## DATASET EXTRACT
━━━━━━━━━━

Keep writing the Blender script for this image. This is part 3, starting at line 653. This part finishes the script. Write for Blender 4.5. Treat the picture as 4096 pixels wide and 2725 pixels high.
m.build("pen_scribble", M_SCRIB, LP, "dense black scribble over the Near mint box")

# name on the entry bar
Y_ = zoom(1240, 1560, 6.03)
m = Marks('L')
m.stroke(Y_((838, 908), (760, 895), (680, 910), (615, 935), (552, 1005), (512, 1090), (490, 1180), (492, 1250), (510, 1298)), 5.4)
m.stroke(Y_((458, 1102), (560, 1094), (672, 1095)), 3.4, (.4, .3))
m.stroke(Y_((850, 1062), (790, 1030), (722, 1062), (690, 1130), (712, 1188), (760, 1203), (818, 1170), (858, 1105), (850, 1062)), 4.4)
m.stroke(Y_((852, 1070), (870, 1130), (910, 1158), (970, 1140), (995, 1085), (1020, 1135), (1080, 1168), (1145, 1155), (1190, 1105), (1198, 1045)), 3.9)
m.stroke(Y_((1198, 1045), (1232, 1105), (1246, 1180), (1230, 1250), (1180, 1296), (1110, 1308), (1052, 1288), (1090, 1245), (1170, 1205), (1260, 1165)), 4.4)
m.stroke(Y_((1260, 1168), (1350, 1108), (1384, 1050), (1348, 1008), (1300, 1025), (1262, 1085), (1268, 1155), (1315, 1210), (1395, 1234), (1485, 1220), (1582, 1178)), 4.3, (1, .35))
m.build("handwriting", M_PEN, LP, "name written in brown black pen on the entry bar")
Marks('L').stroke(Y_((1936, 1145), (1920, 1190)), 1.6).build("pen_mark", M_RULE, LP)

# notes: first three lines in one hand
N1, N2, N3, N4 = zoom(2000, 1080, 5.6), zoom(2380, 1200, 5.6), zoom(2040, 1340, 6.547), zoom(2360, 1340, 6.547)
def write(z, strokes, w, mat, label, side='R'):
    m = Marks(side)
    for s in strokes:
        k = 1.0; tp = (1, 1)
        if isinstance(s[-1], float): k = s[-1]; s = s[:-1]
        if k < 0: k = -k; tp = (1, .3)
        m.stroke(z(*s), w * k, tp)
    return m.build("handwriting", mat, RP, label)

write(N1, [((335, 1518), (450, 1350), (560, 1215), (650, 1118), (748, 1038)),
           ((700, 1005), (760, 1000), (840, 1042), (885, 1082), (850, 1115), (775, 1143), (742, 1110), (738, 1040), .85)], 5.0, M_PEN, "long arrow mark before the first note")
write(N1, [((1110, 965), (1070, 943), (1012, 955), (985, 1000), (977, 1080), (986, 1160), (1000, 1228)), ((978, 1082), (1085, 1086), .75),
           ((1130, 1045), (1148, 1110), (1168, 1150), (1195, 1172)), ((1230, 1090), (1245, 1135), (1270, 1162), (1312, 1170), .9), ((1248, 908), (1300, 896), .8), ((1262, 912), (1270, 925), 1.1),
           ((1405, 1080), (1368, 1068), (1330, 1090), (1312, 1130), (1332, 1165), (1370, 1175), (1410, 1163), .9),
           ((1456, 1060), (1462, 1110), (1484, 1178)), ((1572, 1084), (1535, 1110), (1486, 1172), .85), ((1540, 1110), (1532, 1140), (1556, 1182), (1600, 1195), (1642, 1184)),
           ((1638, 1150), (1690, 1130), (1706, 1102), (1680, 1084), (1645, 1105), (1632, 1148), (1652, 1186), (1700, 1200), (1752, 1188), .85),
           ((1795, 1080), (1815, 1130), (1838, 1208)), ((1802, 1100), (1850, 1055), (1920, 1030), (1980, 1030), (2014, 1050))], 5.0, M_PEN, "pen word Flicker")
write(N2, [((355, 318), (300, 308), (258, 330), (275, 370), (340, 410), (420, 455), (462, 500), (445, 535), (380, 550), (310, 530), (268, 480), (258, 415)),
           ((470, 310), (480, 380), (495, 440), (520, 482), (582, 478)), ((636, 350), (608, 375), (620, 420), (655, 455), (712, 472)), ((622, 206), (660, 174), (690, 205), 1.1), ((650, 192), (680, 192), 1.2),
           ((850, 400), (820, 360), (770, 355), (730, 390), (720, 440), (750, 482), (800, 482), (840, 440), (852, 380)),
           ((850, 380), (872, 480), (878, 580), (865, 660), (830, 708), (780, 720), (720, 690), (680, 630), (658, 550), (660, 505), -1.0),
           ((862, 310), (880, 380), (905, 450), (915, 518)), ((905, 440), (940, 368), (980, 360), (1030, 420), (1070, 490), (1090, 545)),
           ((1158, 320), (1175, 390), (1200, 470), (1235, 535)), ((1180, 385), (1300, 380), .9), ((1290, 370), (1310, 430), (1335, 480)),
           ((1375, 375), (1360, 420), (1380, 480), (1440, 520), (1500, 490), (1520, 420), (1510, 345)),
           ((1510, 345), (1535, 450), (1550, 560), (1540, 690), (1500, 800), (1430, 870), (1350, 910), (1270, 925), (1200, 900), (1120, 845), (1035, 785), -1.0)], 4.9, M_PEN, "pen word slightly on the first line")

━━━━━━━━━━

## WHAT IS REQUIRED
Up to and including the line with "black scribble over", repeat the data exactly, starting from its first line; nothing else belongs in the response.

## SOLUTION TO THIS TASK
Keep writing the Blender script for this image. This is part 3, starting at line 653. This part finishes the script. Write for Blender 4.5. Treat the picture as 4096 pixels wide and 2725 pixels high.
m.build("pen_scribble", M_SCRIB, LP, "dense black scribble over the Near mint box")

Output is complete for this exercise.